Rabbi Michael Cook teaches a class at Hebrew Union College in Cincinnati in 2016.  (photo credit: JANINE SPANG VIA JTA)
Rabbi Michael Cook teaches a class at Hebrew Union College in Cincinnati in 2016.
(photo credit: JANINE SPANG VIA JTA)

Rabbi Michael Cook, who identified and then fulfilled a need for Jewish rabbis to navigate a culture steeped in New Testament learning, has died.

Cook died March 30 at 79, said a statement from Hebrew Union College. The statement did not name a cause. Cook for decades taught a required course on the New Testament at the school’s Cincinnati campus.

“His influence on the Reform Movement and the Jewish and larger world coincided with a time in which American Jews faced challenges navigating the challenges of living in a predominantly Christian culture society due to burgeoning assimilation, intermarriage, conversion, blended families, antisemitism, missionizing, and interfaith debates over Israel advocacy,” said Andrew Rehfeld, HUC’s president. “Through his teaching and publications, he provided the infrastructure for significant Jewish-Christian dialogue by clergy, scholars, and laity that contributed greatly to interfaith understanding in North America and around the world.”

The statement quoted Cook as explaining, in an article HUC posted not long after his 2019 retirement, why the New Testament discipline was necessary for rabbis.

Cook said his career “coincided with a time in which navigating Christian America had become increasingly difficult for Jews due to the burgeoning of assimilation, intermarriage, blended families, and a declining Jewish birthrate. Public schools were being pressed to teach courses in ‘scientific creationism’ and the ‘New Testament as history.’ Millennialist and end times scenarios, especially at the approach of the year 2000, were spotlighting Jews as the gauge for missionary encroachment. Crises in the Middle East spawned Christian reactions so powerful and orientations so conflicting as to confound and divide the American Jewish community. This time also saw a corresponding upsurge in hours that Jewish professionals (rabbis cantors, educators) must devote to counseling the intermarried; teaching conversion courses; interacting with Christian clergy; speaking in churches and sectarian colleges, and generally guiding Jewish adults and children through life in a predominantly Christian culture.”

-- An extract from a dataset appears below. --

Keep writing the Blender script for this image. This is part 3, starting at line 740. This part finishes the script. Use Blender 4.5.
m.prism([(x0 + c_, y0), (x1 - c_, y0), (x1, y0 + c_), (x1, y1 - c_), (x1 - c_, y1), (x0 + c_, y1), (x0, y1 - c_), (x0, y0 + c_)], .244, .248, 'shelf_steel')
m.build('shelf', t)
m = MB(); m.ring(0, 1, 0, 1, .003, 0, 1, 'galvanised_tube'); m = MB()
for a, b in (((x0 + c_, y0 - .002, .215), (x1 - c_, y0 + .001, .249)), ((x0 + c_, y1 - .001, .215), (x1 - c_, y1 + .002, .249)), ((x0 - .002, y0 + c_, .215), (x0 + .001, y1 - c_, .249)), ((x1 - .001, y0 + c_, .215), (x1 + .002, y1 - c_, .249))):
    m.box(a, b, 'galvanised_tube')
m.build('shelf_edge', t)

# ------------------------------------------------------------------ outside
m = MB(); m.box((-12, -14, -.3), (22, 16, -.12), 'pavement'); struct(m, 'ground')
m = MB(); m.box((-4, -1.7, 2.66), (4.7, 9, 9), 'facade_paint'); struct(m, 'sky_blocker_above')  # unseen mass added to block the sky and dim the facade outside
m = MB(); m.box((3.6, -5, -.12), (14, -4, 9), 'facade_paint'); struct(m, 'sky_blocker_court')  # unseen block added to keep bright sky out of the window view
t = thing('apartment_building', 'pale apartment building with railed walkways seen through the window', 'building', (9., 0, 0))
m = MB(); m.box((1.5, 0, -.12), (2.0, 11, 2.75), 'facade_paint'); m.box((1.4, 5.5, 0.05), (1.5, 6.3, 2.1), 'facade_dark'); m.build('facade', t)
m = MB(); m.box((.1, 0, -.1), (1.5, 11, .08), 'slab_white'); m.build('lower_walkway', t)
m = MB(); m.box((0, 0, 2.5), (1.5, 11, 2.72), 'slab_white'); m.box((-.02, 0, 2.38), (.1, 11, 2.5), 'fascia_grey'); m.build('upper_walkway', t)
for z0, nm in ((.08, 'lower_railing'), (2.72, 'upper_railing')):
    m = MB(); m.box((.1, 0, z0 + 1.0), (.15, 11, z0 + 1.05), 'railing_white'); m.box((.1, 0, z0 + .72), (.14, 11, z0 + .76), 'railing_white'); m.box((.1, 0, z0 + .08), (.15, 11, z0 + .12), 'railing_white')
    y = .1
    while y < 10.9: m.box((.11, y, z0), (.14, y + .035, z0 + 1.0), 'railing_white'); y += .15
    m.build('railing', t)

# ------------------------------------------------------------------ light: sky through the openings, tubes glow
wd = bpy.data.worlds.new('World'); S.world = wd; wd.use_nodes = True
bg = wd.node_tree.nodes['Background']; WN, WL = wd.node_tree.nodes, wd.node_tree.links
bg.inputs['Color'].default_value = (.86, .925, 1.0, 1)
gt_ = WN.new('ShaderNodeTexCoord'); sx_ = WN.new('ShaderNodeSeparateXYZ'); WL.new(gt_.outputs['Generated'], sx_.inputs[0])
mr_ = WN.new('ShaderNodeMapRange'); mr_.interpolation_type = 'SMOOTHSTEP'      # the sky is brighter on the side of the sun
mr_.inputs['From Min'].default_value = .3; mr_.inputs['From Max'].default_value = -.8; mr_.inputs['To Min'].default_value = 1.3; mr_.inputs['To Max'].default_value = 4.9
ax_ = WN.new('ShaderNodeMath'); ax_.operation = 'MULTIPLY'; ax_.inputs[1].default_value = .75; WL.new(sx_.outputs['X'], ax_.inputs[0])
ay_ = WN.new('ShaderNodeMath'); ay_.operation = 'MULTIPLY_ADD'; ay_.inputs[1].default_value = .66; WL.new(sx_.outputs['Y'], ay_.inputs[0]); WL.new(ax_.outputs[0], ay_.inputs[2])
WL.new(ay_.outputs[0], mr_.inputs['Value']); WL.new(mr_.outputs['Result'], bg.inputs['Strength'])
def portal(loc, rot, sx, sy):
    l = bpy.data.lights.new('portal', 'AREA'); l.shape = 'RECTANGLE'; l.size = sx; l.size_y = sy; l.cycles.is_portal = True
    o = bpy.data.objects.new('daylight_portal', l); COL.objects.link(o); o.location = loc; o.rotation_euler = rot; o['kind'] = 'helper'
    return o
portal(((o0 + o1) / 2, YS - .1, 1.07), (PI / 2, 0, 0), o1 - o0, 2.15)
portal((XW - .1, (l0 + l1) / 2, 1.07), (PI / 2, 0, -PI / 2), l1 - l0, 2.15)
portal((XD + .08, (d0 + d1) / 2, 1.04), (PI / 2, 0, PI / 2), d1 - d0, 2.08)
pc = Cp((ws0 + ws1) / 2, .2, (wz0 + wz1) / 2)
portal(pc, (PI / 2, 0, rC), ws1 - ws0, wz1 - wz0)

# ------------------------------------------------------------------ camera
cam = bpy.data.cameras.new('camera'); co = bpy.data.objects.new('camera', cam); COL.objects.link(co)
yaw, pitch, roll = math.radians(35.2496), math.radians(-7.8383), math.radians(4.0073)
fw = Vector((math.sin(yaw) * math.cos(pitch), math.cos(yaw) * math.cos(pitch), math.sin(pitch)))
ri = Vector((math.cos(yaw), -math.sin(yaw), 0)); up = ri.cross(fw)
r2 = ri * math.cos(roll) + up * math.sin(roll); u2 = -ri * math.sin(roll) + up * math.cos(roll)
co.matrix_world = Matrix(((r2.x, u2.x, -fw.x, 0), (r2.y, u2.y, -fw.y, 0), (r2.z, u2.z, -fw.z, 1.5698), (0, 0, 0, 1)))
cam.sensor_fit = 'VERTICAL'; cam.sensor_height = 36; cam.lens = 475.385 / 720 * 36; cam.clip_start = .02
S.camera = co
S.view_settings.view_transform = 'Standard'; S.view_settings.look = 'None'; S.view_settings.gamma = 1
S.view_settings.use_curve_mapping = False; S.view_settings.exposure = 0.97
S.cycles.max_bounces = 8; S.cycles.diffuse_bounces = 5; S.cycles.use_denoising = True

He estimated that he had taught more than a thousand students who were now spread throughout North America in various roles administering to the Jewish community.

Cook’s passion was launched when he was at Haverford College, studying medieval Church art, and he noted the sculptures depicting a blindfolded woman who represented the synagogue, contrasted with an enlightened woman who represented the church.

“It is my passionate hope that my career and my many students have had a powerful impact in allowing Jews to enhance their wellbeing simply by helping Christians realize that – far from being ‘blind’ – Jews have intelligible as well as intelligent reasons for processing the New Testament in their own way,” he said.

Cook is survived by his wife, Rabbi Judy Chessin, five children and five grandchildren.